YOUR GOAL >>
Reproduce verbatim the lines up to and including the one with "noise=.1), st, smooth=False)", starting from the first.

STORED DATA >>
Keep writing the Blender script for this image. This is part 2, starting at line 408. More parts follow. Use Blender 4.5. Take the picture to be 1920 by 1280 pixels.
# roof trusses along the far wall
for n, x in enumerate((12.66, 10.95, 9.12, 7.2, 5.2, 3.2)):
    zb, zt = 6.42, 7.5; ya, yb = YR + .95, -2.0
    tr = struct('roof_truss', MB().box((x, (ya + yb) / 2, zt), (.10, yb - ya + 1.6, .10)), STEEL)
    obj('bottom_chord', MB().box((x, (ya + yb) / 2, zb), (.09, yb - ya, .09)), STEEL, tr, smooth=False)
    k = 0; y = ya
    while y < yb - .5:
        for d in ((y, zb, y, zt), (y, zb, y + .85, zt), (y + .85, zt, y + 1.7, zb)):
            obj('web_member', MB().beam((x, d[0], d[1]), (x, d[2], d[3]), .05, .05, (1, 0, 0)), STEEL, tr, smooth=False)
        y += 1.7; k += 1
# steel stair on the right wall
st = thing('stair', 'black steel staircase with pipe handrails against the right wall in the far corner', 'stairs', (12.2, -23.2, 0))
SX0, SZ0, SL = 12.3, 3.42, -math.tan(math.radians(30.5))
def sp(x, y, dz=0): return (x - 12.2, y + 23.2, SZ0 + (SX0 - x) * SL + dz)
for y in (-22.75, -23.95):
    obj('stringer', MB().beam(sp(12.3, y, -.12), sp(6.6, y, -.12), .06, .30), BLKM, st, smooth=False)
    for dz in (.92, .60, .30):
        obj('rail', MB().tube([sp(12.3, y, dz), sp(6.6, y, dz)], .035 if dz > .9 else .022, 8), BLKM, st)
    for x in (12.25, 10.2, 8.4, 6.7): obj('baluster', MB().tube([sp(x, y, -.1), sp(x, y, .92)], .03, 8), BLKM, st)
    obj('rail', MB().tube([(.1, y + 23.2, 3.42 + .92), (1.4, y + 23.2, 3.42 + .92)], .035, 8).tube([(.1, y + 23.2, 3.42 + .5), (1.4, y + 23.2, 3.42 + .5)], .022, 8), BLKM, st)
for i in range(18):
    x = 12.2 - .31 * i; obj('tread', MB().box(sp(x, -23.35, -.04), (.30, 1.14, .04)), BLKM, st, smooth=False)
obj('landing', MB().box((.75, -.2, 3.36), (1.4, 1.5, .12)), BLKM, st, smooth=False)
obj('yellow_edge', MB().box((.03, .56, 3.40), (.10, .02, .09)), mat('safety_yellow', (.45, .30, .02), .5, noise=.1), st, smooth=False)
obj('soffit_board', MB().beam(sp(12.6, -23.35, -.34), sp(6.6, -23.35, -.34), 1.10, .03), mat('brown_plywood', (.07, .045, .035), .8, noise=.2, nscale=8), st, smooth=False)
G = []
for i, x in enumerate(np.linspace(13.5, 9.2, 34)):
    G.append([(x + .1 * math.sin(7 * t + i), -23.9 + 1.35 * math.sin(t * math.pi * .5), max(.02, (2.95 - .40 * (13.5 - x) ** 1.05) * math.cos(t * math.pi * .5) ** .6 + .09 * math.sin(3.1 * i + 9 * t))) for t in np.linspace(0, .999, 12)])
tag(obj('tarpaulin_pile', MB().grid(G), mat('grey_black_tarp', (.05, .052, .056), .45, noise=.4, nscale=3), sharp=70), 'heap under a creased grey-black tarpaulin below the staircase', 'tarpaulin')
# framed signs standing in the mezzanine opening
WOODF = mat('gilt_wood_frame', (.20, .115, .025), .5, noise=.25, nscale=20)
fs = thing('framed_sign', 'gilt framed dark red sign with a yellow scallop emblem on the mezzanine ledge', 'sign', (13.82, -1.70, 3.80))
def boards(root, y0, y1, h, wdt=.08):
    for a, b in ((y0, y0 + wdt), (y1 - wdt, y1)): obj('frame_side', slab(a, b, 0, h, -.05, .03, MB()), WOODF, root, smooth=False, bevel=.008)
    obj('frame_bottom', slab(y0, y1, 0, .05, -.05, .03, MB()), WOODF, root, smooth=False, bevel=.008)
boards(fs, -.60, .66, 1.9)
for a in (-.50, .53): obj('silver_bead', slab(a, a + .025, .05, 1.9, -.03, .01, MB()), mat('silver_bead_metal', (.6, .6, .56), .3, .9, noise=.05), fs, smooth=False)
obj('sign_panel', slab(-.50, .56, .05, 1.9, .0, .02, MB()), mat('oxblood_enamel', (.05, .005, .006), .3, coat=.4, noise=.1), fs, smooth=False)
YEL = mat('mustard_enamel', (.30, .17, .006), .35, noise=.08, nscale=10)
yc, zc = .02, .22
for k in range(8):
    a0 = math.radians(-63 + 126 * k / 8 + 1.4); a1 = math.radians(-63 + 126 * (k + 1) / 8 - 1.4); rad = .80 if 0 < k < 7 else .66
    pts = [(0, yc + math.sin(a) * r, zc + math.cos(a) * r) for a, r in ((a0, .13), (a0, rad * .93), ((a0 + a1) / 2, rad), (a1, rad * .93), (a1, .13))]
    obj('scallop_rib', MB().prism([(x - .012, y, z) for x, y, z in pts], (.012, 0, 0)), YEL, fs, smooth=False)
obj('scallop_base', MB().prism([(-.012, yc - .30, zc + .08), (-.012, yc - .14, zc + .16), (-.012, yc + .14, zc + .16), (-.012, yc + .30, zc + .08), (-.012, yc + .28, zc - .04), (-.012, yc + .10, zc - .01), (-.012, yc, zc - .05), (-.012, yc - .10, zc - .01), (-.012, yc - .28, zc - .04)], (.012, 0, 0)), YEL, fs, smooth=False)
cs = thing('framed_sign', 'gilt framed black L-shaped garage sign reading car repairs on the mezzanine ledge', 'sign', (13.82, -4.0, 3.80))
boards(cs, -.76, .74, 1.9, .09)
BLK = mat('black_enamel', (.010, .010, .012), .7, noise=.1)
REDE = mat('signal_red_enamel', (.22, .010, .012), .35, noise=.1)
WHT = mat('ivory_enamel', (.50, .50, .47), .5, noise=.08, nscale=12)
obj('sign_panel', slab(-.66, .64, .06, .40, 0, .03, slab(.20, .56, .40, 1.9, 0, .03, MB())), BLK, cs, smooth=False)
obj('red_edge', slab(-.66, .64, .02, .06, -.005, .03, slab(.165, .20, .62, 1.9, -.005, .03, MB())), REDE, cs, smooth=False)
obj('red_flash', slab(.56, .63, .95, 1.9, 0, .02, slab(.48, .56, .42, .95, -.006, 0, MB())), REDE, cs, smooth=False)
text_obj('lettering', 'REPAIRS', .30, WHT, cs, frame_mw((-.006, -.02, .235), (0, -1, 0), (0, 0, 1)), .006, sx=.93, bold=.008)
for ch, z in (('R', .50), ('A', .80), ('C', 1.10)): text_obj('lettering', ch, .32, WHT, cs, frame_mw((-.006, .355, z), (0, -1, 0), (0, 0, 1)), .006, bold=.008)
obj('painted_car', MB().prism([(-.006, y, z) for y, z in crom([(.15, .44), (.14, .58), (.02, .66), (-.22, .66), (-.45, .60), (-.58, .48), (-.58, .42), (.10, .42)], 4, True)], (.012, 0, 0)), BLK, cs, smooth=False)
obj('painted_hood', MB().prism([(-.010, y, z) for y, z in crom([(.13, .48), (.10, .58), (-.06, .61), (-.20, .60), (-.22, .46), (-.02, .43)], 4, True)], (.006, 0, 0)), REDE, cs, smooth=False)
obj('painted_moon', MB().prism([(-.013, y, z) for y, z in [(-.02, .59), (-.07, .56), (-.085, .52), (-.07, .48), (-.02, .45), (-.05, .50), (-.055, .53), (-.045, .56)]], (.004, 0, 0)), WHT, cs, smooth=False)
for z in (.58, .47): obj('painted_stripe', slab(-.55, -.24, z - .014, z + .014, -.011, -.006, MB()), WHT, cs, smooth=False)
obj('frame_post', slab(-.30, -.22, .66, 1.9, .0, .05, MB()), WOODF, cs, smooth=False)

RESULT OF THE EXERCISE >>
Keep writing the Blender script for this image. This is part 2, starting at line 408. More parts follow. Use Blender 4.5. Take the picture to be 1920 by 1280 pixels.
# roof trusses along the far wall
for n, x in enumerate((12.66, 10.95, 9.12, 7.2, 5.2, 3.2)):
    zb, zt = 6.42, 7.5; ya, yb = YR + .95, -2.0
    tr = struct('roof_truss', MB().box((x, (ya + yb) / 2, zt), (.10, yb - ya + 1.6, .10)), STEEL)
    obj('bottom_chord', MB().box((x, (ya + yb) / 2, zb), (.09, yb - ya, .09)), STEEL, tr, smooth=False)
    k = 0; y = ya
    while y < yb - .5:
        for d in ((y, zb, y, zt), (y, zb, y + .85, zt), (y + .85, zt, y + 1.7, zb)):
            obj('web_member', MB().beam((x, d[0], d[1]), (x, d[2], d[3]), .05, .05, (1, 0, 0)), STEEL, tr, smooth=False)
        y += 1.7; k += 1
# steel stair on the right wall
st = thing('stair', 'black steel staircase with pipe handrails against the right wall in the far corner', 'stairs', (12.2, -23.2, 0))
SX0, SZ0, SL = 12.3, 3.42, -math.tan(math.radians(30.5))
def sp(x, y, dz=0): return (x - 12.2, y + 23.2, SZ0 + (SX0 - x) * SL + dz)
for y in (-22.75, -23.95):
    obj('stringer', MB().beam(sp(12.3, y, -.12), sp(6.6, y, -.12), .06, .30), BLKM, st, smooth=False)
    for dz in (.92, .60, .30):
        obj('rail', MB().tube([sp(12.3, y, dz), sp(6.6, y, dz)], .035 if dz > .9 else .022, 8), BLKM, st)
    for x in (12.25, 10.2, 8.4, 6.7): obj('baluster', MB().tube([sp(x, y, -.1), sp(x, y, .92)], .03, 8), BLKM, st)
    obj('rail', MB().tube([(.1, y + 23.2, 3.42 + .92), (1.4, y + 23.2, 3.42 + .92)], .035, 8).tube([(.1, y + 23.2, 3.42 + .5), (1.4, y + 23.2, 3.42 + .5)], .022, 8), BLKM, st)
for i in range(18):
    x = 12.2 - .31 * i; obj('tread', MB().box(sp(x, -23.35, -.04), (.30, 1.14, .04)), BLKM, st, smooth=False)
obj('landing', MB().box((.75, -.2, 3.36), (1.4, 1.5, .12)), BLKM, st, smooth=False)
obj('yellow_edge', MB().box((.03, .56, 3.40), (.10, .02, .09)), mat('safety_yellow', (.45, .30, .02), .5, noise=.1), st, smooth=False)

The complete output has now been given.